Figure 1. | This AM-radio-band frequency synthesizer uses common off-the-shelf parts. |
You use IC4A, one-half of a 74HC390 dual decade-divider IC, to divide the 100-kHz reference into the 10-kHz frequency that the PLL uses. This 10-kHz square wave feeds one input of the phase comparator, IC3, and drives a voltage tripler circuit comprising D12 through D15. This tripler creates approximately 12V and obviates the need for a second higher-voltage power rail. You need the 12V to bias the VCO’s varactor diode to the top of its tuning range.
The VCO, comprising Q1 and Q2, runs at twice the desired output frequency. Varactor diode D1 and inductor L1 provide a tunable tank circuit. Any varactor for AM-radio tuning should work. The capacitance of these diodes varies from 500 pF with no dc bias to 25 pF with a 12V reverse bias. IC1A divides the LC oscillator by two to yield a symmetrical output waveform.
IC2 further divides the VCO to the PLL’s frequency. IC2, an eight-stage binary counter, resets itself to zero when it reaches the desired count. IC1B, a pulsestretching one-shot, ensures that all sections of IC2 reset at the target count. You program the divider with DIP switch S1. Diodes D2 through D9 supply the necessary AND-logic function.
To set the synthesizer frequency, you first calculate the required divisor. For a 1140-kHz output, you must divide the VCO by 114 to equal the PLL’s frequency of 10 kHz. You can close the DIP switches in S1 – in this case, switches 64, 32, 16, and 2 – so that the numbers add up to the divisor: 114.

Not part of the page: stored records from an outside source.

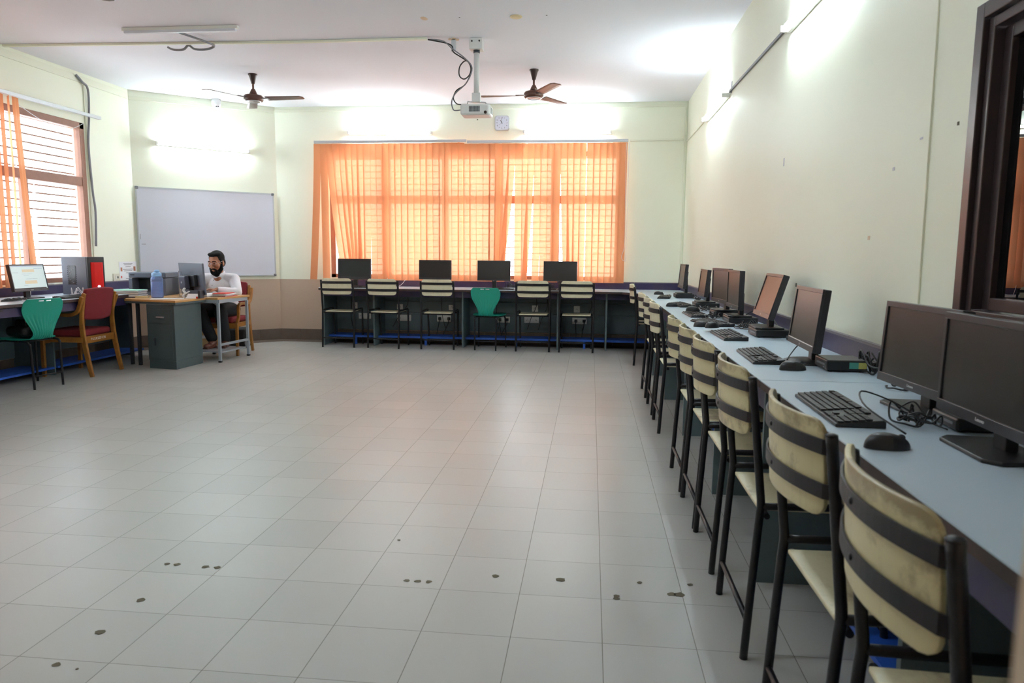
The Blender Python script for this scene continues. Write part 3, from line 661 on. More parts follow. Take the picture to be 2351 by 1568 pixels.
for i, (y, w, nm) in enumerate(((5.25, 1.25, 'desk unit under the left worktop behind the near teal chair'), (6.52, 1.42, 'desk unit under the left worktop behind the red chair'), (7.96, .6, 'desk unit closing the left worktop beside the teacher desk'))):
    e = thing('desk_unit', nm, 'desk unit', (XL+.012, y, 0), 0, gl); dp = .62 if i < 2 else .28
    obj('side_panel', box(0, dp-(.2 if i == 0 else .18 if i == 1 else 0), 0, .02, 0, ZD-.031), 'panel_greygreen', e)
    if i < 2:
        obj('drawer_front', box(.765, .783, .022, min(w-.002, 7.19-y), ZD-.115, ZD-.036), 'purple_laminate', e)
        obj('drawer_pull', box(.783, .79, .1, .3, ZD-.06, ZD-.046), 'black_plastic', e)
        obj('back_panel', box(.02, .036, .022, w-.002, .17, ZD-.032), 'panel_greygreen', e)
        obj('foot_rest', box(.10, .46, .022, w-.002, .07, .09), 'blue_board', e)
# sockets under the back worktop
def socket_plate(label, x, z, w, h, plugs=(), y=YB-.038):
    e = thing('socket_plate', label, 'wall socket', (x, y, z), 0, 'white socket plates')
    obj('plate', box(-w/2, w/2, -.008, .006, -h/2, h/2), 'white_plastic', e, bev=.003)
    for s_ in (-.3, .3) if w > .16 else (0,):
        obj('socket_holes', MB().box(s_*w-.012, s_*w-.006, -.0088, -.008, -.008, .002).box(s_*w+.006, s_*w+.012, -.0088, -.008, -.008, .002).box(s_*w-.003, s_*w+.003, -.0088, -.008, .008, .015), 'black_plastic', e)
    return e
def plug(label, x, z, y=YB-.046):
    e = thing('power_plug', label, 'plug', (x, y, z), 0, 'black plugs under the back worktop')
    obj('plug_body', MB().prism([(-.022, 0), (.022, 0), (.012, -.04), (-.012, -.04)], -.02, .02), 'black_plastic', e, bev=.006)
    x2 = x+random.uniform(-.12, .12)
    obj('cord', MB().tube(smooth_path([(0, -.035, -.01), (0, -.05, -.06), ((x2-x)*.5, -.045, -.16), ((x2-x), -.06, -.27)]), .005, 6), 'cable_black', e)
socket_plate('small white socket plate under the worktop beside the second left back chair', -2.66, .50, .085, .075)
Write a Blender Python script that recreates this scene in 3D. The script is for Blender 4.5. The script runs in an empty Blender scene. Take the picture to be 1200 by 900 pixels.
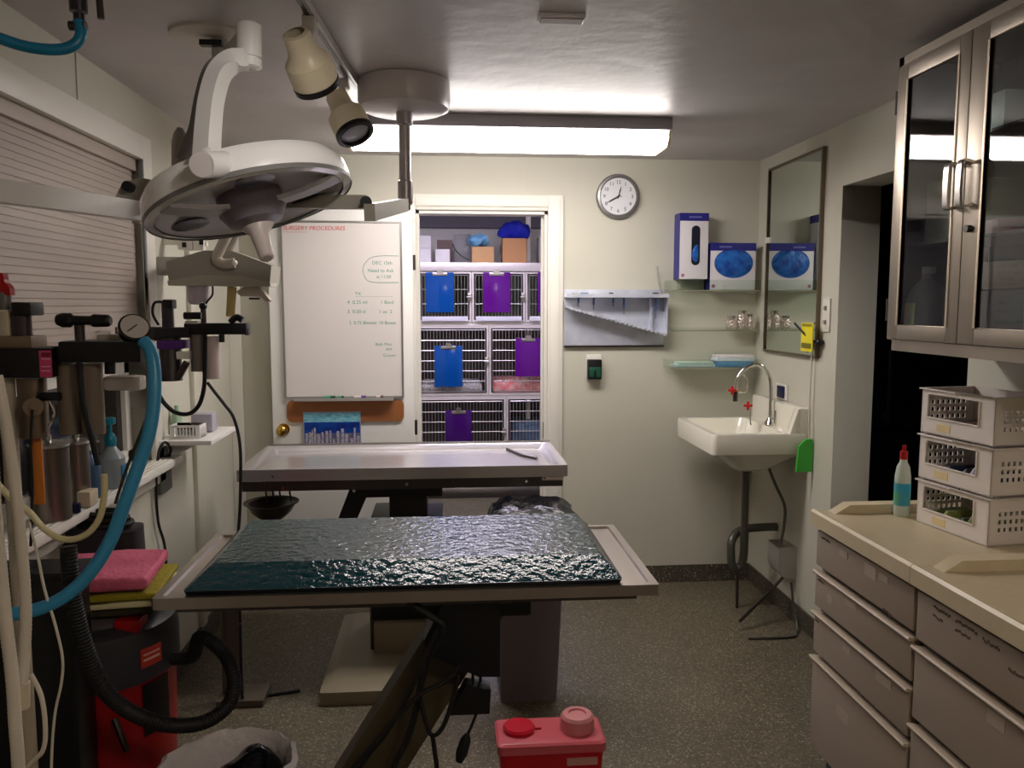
import bpy, bmesh, math, random
from math import pi, sin, cos, atan, tan, radians, sqrt
from mathutils import Vector, Matrix
random.seed(7)
C = bpy.context.scene.collection

# ------------------------------------------------------------------ camera
F = 945.0
PITCH = atan(93/F); YAW = atan(78/F*cos(PITCH)); H = 1.616
FV = Vector((sin(YAW)*cos(PITCH), cos(YAW)*cos(PITCH), -sin(PITCH)))
RV = Vector((cos(YAW), -sin(YAW), 0))
UV = Vector((sin(YAW)*sin(PITCH), cos(YAW)*sin(PITCH), cos(PITCH)))
cam = bpy.data.cameras.new('camera'); co = bpy.data.objects.new('camera', cam); C.objects.link(co)
cam.sensor_fit = 'HORIZONTAL'; cam.sensor_width = 36; cam.lens = F/1200*36; cam.clip_start = 0.02
m = Matrix.Identity(4)
for i in range(3):
    m[i][0] = RV[i]; m[i][1] = UV[i]; m[i][2] = -FV[i]
m[2][3] = H
co.matrix_world = m
bpy.context.scene.camera = co

def at(x, y, X=None, Y=None, Z=None):
    """point of the photograph carried to a real plane of the room"""
    d = FV + RV*((x-600)/F) + UV*((450-y)/F)
    t = X/d.x if X is not None else Y/d.y if Y is not None else (Z-H)/d.z
    return Vector((t*d.x, t*d.y, H+t*d.z))

# ------------------------------------------------------------------ materials
def lin(c):
    return tuple(((v/255)/12.92 if v/255 <= .04045 else (((v/255)+.055)/1.055)**2.4) for v in c)+(1,)
MATS = {}
def M(name, rgb, rough=.5, metal=0, bump=0, bscale=60, var=0, vscale=8, rgb2=None, trans=0, alpha=1, emit=0, coat=0, aniso=None, spec=.5, ior=1.45, vdetail=3):
    if name in MATS: return MATS[name]
    mt = bpy.data.materials.new(name); mt.use_nodes = True; nt = mt.node_tree; N = nt.nodes; L = nt.links
    b = N['Principled BSDF']
    b.inputs['Base Color'].default_value = lin(rgb); b.inputs['Roughness'].default_value = rough
    b.inputs['Metallic'].default_value = metal; b.inputs['Specular IOR Level'].default_value = spec; b.inputs['IOR'].default_value = ior
    if trans: b.inputs['Transmission Weight'].default_value = trans
    if alpha < 1: b.inputs['Alpha'].default_value = alpha
    if coat: b.inputs['Coat Weight'].default_value = coat; b.inputs['Coat Roughness'].default_value = .08
    if emit:
        b.inputs['Emission Color'].default_value = lin(rgb); b.inputs['Emission Strength'].default_value = emit
    tc = N.new('ShaderNodeTexCoord')
    if var or rgb2:
        n = N.new('ShaderNodeTexNoise'); n.inputs['Scale'].default_value = vscale; n.inputs['Detail'].default_value = vdetail
        mp = N.new('ShaderNodeMapping')
        if aniso: mp.inputs['Scale'].default_value = aniso
        L.new(tc.outputs['Object'], mp.inputs[0]); L.new(mp.outputs[0], n.inputs['Vector'])
        r = N.new('ShaderNodeValToRGB')
        c1 = lin(rgb); c2 = lin(rgb2) if rgb2 else tuple(max(0, v*(1-var)) for v in c1[:3])+(1,)
        r.color_ramp.elements[0].position = .35; r.color_ramp.elements[1].position = .65
        r.color_ramp.elements[0].color = c2; r.color_ramp.elements[1].color = c1
        L.new(n.outputs['Fac'], r.inputs[0]); L.new(r.outputs[0], b.inputs['Base Color'])
    if bump:
        n2 = N.new('ShaderNodeTexNoise'); n2.inputs['Scale'].default_value = bscale; n2.inputs['Detail'].default_value = 3
        mp2 = N.new('ShaderNodeMapping')
        if aniso: mp2.inputs['Scale'].default_value = aniso
        L.new(tc.outputs['Object'], mp2.inputs[0]); L.new(mp2.outputs[0], n2.inputs['Vector'])
        bp = N.new('ShaderNodeBump'); bp.inputs['Strength'].default_value = bump; bp.inputs['Distance'].default_value = .01
        L.new(n2.outputs['Fac'], bp.inputs['Height']); L.new(bp.outputs[0], b.inputs['Normal'])
    MATS[name] = mt
    return mt

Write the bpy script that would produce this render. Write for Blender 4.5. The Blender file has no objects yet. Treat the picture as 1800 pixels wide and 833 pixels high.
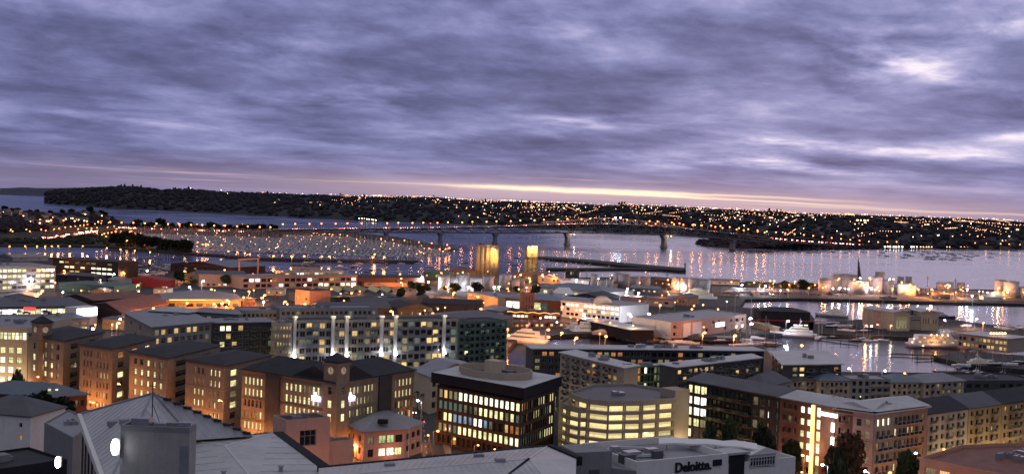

The PLL comparator is a three-state phase and frequency detector (Reference 1). When the divided VCO frequency is greater than 10 kHz, the Q output of IC3B goes high and the Q output of IC3A pulses at a 10-kHz rate. This action turns on Q6, back-biasing D16 to create a high-impedance state with respect to the 12V supply. Loop-filter capacitor C2 then discharges through R15 and Q5. When the divided VCO is lower than the loop frequency, the Q output of IC3A goes low, turning off Q5 and creating a high-impedance state with respect to ground. Q6 now pulses on and off, allowing C2 to charge through D15 and R16. At PLL lock, Q5 is off and Q6 is on, except for a narrow “keep-alive” pulse at the loop frequency.
Reference
- Shahriary, I, G Des Brisay, S Avery, and P Gibsan, “GaAs Monolithic Phase/Frequency Discriminator,” IEEE GaAs Symposium, 1985, pg 183.